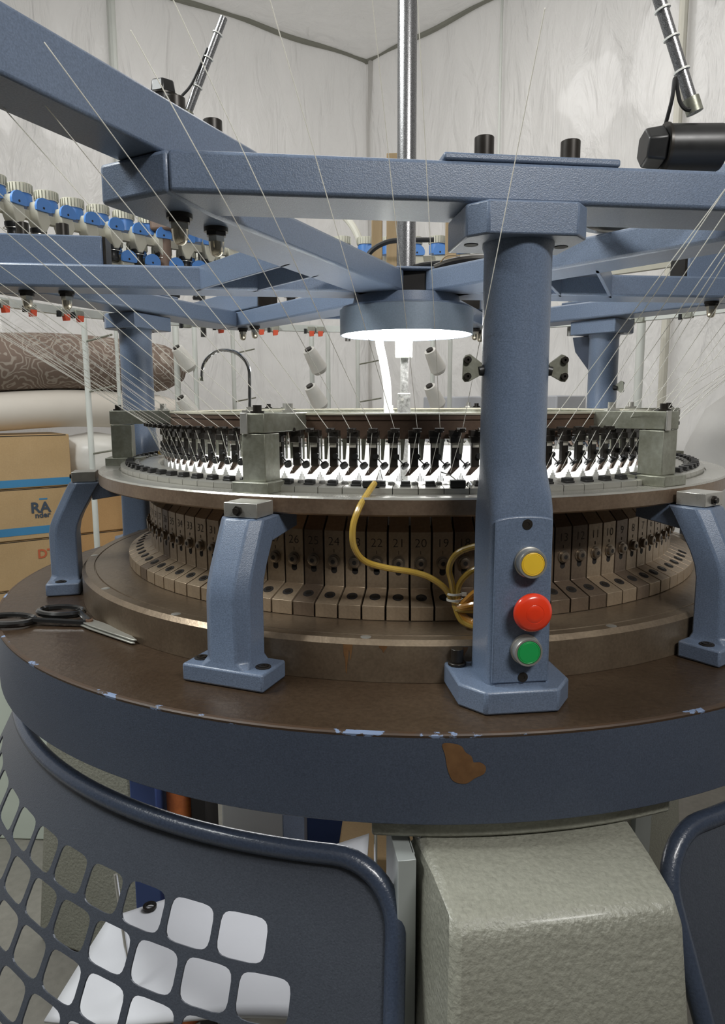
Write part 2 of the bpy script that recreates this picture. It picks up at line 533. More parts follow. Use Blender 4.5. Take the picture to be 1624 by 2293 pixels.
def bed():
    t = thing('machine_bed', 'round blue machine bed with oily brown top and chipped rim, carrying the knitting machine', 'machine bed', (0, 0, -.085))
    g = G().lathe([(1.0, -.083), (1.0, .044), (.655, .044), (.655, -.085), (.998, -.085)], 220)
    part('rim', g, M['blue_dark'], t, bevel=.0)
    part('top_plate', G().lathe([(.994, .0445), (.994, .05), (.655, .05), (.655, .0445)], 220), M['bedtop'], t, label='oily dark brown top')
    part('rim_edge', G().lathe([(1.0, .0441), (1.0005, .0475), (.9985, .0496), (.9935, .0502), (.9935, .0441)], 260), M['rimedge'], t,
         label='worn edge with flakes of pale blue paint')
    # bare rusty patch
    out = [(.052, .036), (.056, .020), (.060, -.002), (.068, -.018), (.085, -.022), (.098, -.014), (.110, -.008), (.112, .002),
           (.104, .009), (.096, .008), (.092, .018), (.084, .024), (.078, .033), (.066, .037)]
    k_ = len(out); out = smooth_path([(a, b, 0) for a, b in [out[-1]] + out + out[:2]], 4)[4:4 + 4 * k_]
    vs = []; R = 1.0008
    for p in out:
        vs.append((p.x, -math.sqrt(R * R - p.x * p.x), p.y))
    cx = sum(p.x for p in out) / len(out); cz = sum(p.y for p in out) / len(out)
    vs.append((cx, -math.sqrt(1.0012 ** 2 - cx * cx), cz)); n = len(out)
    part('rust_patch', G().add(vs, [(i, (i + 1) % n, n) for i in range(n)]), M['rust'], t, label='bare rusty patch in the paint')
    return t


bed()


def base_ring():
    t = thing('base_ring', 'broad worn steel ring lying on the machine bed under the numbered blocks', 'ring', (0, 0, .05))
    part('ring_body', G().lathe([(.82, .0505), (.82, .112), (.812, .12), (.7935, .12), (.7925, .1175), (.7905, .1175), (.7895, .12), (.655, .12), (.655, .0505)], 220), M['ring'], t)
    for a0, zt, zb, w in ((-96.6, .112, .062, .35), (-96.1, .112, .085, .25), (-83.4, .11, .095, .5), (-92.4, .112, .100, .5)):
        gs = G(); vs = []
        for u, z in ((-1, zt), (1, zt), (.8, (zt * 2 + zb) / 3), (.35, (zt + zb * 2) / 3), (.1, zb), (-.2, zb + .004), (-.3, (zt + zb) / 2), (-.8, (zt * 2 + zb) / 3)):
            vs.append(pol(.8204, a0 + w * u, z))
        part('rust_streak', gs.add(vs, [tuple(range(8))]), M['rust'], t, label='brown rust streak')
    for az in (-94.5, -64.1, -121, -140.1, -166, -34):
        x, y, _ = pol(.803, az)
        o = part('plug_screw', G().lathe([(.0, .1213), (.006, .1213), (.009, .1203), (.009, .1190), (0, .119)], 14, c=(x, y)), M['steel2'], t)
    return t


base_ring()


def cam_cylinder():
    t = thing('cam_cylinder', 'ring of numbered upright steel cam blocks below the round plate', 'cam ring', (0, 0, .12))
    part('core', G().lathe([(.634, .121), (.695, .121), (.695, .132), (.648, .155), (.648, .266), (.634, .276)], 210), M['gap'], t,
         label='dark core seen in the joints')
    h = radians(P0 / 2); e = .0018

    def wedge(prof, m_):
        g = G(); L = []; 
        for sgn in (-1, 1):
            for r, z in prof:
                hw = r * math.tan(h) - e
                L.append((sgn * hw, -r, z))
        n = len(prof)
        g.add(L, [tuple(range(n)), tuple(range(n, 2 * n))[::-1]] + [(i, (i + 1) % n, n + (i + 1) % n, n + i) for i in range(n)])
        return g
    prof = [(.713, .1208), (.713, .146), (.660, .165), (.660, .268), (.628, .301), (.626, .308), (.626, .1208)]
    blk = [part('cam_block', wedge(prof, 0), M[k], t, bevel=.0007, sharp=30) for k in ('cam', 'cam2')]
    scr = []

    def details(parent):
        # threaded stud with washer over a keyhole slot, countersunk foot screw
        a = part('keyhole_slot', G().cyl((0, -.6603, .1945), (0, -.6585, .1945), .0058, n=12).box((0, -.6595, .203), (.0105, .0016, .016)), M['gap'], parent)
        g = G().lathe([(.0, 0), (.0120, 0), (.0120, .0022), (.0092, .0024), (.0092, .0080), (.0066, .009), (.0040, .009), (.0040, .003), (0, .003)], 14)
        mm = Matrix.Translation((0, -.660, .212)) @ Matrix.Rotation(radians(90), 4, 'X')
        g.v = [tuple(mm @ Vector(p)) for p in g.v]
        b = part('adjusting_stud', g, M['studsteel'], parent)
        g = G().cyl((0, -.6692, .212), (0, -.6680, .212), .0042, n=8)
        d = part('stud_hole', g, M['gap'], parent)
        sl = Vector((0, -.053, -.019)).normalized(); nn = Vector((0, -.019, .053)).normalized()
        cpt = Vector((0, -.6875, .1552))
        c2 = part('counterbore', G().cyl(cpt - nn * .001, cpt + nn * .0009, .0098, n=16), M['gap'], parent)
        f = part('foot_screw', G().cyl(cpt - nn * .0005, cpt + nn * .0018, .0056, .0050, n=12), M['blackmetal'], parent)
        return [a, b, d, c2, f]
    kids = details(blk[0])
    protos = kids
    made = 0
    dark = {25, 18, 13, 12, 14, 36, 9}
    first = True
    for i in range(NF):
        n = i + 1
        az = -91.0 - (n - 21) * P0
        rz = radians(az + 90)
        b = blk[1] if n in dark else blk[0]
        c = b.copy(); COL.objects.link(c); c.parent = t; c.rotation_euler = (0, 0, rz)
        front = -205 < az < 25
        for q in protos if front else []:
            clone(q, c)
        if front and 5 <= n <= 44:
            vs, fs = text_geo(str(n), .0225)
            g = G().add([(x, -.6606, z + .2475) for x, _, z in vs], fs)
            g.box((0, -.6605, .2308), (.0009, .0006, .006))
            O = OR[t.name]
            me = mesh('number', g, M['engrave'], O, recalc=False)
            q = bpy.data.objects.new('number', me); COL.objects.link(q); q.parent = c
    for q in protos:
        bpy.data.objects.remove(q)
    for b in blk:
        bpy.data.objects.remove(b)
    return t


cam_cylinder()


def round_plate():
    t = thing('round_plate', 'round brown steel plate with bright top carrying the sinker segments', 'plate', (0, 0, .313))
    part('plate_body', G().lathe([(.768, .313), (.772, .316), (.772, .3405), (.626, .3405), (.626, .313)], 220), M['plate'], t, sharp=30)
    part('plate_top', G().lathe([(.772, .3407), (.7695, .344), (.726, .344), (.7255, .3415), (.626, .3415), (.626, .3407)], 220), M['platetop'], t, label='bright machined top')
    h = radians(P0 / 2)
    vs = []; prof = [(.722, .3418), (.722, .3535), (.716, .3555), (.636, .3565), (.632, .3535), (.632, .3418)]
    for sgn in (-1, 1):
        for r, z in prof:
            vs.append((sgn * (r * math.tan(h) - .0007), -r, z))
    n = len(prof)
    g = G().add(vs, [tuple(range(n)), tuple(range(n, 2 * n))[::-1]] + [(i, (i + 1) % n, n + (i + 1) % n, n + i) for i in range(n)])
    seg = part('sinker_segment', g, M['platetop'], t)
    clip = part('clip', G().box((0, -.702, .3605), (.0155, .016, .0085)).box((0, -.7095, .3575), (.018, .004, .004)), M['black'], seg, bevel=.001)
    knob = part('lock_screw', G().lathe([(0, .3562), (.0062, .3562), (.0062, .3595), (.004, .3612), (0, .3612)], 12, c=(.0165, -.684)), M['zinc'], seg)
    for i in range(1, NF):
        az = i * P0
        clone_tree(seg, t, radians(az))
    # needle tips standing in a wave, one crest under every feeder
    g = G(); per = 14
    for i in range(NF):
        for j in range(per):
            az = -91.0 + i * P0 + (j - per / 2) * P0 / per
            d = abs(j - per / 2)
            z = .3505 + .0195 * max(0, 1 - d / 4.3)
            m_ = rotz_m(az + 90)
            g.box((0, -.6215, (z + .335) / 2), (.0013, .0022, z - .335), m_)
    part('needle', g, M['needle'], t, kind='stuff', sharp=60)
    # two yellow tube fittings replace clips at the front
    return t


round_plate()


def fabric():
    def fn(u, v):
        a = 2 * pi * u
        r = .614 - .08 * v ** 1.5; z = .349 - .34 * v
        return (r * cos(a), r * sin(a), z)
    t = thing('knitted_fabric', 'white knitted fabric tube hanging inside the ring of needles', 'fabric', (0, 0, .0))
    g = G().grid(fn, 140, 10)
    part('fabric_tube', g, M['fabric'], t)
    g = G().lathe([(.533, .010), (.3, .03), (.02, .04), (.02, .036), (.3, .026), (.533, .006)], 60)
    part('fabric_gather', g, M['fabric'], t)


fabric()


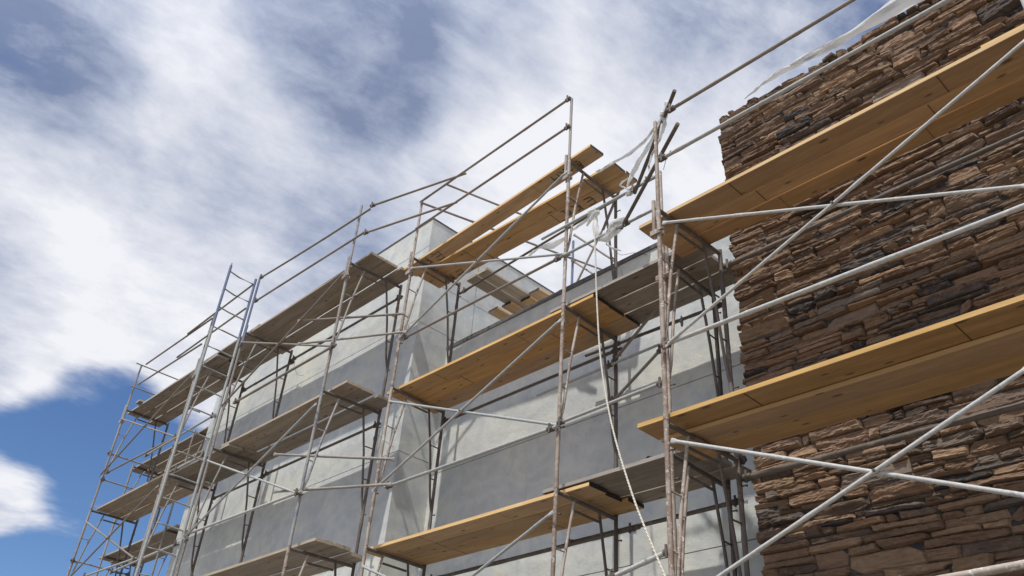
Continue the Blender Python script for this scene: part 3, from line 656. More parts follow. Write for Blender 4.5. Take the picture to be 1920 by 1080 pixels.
• • • • •
### Task goal
Find the word "Write" in the entries above and gather every line that holds it.

### Result
Write part 2 of the bpy script that recreates this picture. It picks up at line 533. More parts follow. Use Blender 4.5. Take the picture to be 1624 by 2293 pixels.
Continue the Blender Python script for this scene: part 3, from line 656. More parts follow. Write for Blender 4.5. Take the picture to be 1920 by 1080 pixels.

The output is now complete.